Fox News’ Shepard Smith on Finding Comfort When He Goes ‘Home to the Man I’m in Love With’

Fox News' Shepard Smith: After Work, 'I Go Home to the Man I'm in Love with'

Shepard Smith is opening up about his off-camera life.

The chief breaking news anchor at Fox News Network was a featured speaker at an April 21 conference at his alma mater, the University of Mississippi, in which he opened up about his sexuality and revealed that he is currently in a relationship.

“I don’t think about it. It’s not a thing,” said Smith, 53. “I go to work. I manage a lot of people. I cover the news. I deal with holy hell around me. I go home to the man I’m in love with.”

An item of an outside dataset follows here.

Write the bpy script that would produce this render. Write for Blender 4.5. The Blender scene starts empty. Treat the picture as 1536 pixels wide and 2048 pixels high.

The event was a conference on diversity at the Meek School of Journalism, and Smith, who grew up in Holly Springs, Mississippi, said he never hid his sexuality, but simply stayed away from the subject.

“I wasn’t hiding anything from anybody — I never hid anything from anybody,” he said. “I was always as true to me as I knew how to be. If I was fibbing to you, it’s because I was fibbing to me.”

“I didn’t want to ask myself that question or figure that out or learn how to deal with that, because to me it was antithetical to all that is okay,” he said. “A. You’re going to Hell for it. B. You’ll never have any friends again. C. What are you going to tell your family? And by the way, you’re on television on the craziest conservative network on earth. They’ll probably put you in front of a brick wall and mow you down. Of course none of that was true … that’s not how it was, but that’s how it felt.”

“And that’s why it wasn’t until seven, or eight, or nine years ago, that I started actually living my truth,” he continued. “Because I didn’t really know what it was.”

Smith said he “needed to sort of escape what my own reality might have been, because I wasn’t answering my own questions, or even posing my own questions to myself about what it is that is different about me.”

“Because I’m really not different,” he said. “I really like all the same stuff y’all boys like. All of it. But I am different.”

 

“I don’t have to ever fib about anything ever again, as long as I live,” he said. “And that really makes everything so much easier.”

And while Smith has accomplished plenty throughout his journalism career, he maintains he’s always stayed grounded by his Mississippi roots.

“I sort of kept my Mississippi/Ole Miss sensibilities about myself,” he said. “I didn’t [think] I had become something because I moved away from here. I think I was something because of the foundation I got here.”

“[There’s] something about … home … that we kind of know that other people don’t. Right?” he said. “I think we get that in ways other people don’t.”